I have finished fixing the fermacell plaster boards: pretty easy on the walls, not so easy for the ceiling.  The ceiling was eventually accomplished by chopping the boards in half and using temporarily affixed battens  to give me somewhere to locate one end of each board so that I could then prop the other end with a piece of timber braced on the floor. This gave me just enough time to get a few screws in before it all fell down.

heath robinson battens and prop to help with the ceiling panels

top tips

  1. Doing the ceiling is really a two-person job, but with hindsight I could have made things a lot easier by chopping the boards into 3 pieces – 1200x800mm each – since the half boards, at 17kg, were still a bit too heavy to work with overhead. Turns out that Fermacell actually do ‘one man boards’ which are 1200x800mm although they are not easy to find. No worries, if you have a plunge saw though, and with that on to tip #2
  2. The job would have been a nightmare without a plunge saw (see earlier post on which one to pick) since the panels have to be glued together with <1mm gap for the adhesive to work effectively. Yes, you could have done the same cuts with a circular saw and some homemade guides made from timber battens, but it would have taken twice as long, easily, I reckon. Worse is the fact that you would have no way to control the dust generated, and there is an astonishing amount ejected when you cut the boards without some kind of dust suppression. tip #3:
  3. Get a vacuum you can plug your plunge saw into – because of the clever design of the saw, attaching a suitable vacuum basically eliminates any dust. I realize I mentioned this in an earlier post, but I forgot to say which vacuum I went for : the nilfisk attix 30 (£120) – well made and an equivalent spec to the far pricier and similarly designed models from protool and festool. One nice thing about these industrial vacs is they come with ”auto-start” (so they only run when the attached tool is drawing current).
  4. Get a cheap blade for your saw with relatively low numbers of teeth (e.g one for ripping wood) and run it at a slow speed. It will be blunt by the time you have finished, so there is no point using a good one.
    Buy a handful of spare screwdriver bits for your drill/driver – it is a *lot* easier to drive the screws below the surface if the bits are not worn out. I used bits with a metal skirt that limited the depth the screws penetrated the boards which were quite helpful.
  5. use an oscillating multi-tool to cut the spaces for the electrical back boxes – makes it very easy to cut an accurate hole.
  6. Use plasterboard back boxes – some people don’t recommend these for use with plug sockets, the thinking is that the boards will flex over time as plugs are pushed in and out, and eventually work loose, but the fermacell board is so rigid there is no movement at all, no matter how hard you tug/push (I have experimented!).
  7. Take your time to get the timber battens laid out carefully so the ends of the boards line up correctly and pack the battens to allow for any unevenness in the walls. I did not do this on the outside, but did on the inside (lesson learned) and it saved a *lot* of time overall.
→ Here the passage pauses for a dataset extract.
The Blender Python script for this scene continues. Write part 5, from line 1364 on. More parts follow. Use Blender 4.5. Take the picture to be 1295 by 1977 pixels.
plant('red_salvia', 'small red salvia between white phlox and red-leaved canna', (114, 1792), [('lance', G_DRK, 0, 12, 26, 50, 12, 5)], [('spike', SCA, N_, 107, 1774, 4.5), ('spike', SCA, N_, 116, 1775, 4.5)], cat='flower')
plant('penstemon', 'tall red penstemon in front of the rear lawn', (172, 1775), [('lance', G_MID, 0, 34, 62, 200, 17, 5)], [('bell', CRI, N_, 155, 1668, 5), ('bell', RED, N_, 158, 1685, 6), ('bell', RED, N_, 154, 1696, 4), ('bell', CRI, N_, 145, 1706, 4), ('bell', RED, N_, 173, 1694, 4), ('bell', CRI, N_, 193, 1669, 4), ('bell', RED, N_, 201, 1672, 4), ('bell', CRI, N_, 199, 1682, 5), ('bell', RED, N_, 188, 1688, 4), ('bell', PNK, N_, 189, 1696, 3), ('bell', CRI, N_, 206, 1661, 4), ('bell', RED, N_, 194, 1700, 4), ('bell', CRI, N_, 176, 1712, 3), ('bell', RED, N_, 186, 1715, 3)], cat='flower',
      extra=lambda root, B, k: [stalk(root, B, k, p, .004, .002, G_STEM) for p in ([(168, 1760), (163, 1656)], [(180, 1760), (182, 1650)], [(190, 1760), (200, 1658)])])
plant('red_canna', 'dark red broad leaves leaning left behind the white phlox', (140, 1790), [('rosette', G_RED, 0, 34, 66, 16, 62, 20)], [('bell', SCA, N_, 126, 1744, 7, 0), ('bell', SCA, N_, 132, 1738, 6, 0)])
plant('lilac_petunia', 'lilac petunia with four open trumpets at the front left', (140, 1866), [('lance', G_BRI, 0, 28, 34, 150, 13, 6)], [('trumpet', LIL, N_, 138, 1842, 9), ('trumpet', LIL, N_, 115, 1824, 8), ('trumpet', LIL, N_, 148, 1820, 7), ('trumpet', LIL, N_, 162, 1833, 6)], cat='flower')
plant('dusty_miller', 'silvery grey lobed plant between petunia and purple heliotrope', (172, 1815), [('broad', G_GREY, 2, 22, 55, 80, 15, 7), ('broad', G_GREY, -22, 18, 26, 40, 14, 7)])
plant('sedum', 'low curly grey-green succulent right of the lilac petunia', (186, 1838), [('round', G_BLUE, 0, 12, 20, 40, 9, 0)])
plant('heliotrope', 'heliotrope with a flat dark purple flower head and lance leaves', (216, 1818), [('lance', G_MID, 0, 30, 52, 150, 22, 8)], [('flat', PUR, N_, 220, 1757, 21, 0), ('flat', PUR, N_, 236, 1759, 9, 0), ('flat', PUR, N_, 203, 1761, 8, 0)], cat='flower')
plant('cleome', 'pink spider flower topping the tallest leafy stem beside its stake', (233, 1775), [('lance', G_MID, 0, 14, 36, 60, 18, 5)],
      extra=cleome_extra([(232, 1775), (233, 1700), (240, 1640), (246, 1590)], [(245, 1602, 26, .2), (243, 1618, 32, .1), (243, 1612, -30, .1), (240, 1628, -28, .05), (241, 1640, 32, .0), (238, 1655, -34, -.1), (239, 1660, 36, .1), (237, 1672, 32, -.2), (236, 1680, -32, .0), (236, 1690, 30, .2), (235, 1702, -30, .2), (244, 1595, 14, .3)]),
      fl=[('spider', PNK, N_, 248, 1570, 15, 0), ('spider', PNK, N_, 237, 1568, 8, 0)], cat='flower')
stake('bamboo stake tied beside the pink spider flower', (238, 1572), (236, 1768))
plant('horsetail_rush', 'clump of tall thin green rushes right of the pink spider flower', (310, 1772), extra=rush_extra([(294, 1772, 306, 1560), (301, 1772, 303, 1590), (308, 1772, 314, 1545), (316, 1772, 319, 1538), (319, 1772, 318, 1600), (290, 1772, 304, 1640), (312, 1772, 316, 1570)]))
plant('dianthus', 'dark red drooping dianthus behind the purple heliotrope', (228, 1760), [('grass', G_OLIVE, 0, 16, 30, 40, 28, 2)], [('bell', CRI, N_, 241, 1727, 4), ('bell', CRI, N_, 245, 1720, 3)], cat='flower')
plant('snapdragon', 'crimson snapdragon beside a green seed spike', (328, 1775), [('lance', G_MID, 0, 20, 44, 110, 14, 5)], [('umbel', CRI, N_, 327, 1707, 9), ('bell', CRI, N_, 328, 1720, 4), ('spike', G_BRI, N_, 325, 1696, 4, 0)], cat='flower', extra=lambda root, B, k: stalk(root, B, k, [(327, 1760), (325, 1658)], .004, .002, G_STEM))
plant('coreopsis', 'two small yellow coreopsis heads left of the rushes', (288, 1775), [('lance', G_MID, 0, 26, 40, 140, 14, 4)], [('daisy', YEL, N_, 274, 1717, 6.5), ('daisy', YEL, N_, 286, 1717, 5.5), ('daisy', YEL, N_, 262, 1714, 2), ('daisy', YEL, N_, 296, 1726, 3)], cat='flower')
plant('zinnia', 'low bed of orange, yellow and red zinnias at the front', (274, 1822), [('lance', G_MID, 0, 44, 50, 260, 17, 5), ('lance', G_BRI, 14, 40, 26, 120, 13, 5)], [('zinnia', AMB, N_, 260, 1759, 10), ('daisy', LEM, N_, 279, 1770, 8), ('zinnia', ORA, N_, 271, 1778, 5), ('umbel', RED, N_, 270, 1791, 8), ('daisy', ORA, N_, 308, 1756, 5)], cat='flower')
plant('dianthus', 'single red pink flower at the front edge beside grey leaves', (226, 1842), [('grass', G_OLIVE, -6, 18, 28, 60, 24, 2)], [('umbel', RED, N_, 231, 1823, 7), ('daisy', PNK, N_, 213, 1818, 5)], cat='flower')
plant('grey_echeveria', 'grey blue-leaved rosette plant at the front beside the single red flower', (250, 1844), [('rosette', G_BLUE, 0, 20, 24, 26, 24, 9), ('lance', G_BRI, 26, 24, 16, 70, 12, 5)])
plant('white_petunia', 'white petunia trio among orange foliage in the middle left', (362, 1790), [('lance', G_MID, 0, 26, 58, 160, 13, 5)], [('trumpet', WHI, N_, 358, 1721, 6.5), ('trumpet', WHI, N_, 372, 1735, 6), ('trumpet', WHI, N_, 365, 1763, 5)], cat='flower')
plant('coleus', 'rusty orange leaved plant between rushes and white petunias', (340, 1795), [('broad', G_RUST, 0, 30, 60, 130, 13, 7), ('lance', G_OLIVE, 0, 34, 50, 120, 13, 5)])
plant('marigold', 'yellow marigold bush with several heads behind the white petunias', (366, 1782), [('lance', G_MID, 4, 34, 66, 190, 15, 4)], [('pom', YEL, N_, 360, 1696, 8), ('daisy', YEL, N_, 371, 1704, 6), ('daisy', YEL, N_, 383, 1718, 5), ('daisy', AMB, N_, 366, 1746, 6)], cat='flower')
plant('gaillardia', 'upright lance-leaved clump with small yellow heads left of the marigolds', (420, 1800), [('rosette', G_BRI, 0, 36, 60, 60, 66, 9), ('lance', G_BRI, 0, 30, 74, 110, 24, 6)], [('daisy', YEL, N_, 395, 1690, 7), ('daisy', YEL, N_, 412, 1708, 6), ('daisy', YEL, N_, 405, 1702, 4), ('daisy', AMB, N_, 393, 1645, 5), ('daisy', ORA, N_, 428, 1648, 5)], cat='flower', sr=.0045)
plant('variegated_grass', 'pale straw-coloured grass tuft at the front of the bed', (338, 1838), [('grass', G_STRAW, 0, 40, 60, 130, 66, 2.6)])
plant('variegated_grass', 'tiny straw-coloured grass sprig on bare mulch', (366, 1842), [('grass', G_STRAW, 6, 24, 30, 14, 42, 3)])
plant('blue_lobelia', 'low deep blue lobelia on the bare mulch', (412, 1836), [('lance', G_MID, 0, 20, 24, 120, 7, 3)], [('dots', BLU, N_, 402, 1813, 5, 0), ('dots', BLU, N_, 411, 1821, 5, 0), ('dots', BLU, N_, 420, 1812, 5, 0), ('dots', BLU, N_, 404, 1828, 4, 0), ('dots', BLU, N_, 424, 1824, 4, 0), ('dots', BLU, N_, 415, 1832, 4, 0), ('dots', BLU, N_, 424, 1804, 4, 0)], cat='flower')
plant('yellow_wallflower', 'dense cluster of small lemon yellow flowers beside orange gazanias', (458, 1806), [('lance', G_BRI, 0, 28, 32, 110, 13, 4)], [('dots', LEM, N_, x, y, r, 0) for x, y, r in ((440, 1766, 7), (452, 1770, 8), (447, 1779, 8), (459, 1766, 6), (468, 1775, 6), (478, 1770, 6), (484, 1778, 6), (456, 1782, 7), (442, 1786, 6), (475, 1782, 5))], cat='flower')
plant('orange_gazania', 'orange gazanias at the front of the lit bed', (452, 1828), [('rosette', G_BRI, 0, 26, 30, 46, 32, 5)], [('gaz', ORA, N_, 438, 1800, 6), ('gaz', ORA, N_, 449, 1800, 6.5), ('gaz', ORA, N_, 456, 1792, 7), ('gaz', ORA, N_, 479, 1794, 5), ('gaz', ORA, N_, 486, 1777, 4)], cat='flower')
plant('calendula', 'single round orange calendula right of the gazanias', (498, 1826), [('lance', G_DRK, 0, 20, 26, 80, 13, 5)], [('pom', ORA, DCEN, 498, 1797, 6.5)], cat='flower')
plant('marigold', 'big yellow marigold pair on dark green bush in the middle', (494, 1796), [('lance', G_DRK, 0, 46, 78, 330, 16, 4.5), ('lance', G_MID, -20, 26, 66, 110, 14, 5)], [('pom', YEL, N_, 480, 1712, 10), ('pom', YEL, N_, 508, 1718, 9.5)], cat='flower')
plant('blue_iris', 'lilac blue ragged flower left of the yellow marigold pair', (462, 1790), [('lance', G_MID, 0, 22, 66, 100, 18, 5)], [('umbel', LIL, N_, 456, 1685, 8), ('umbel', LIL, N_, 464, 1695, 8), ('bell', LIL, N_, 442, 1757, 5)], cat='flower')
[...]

Fermacell vs normal plasterboard

As mentioned in a previous post, the main benefits to fermacell is that it does not require a plaster skim coat, and it is strong enough to take fastenings without the need to locate a batten to screw into.  I should say that there are some downsides too:
Weight (33kg each!)
Cost (they are about £19 per board vs £5 for standard plasterboard).
You need to buy special drywall screws (standard plasterboard screws will break) and the ‘fine surface treatment’ is not cheap.

.. probably it would be a bit cheaper to use normal plasterbaord and then to get a plasterer in to do the skim coat, but I wanted to do it myself.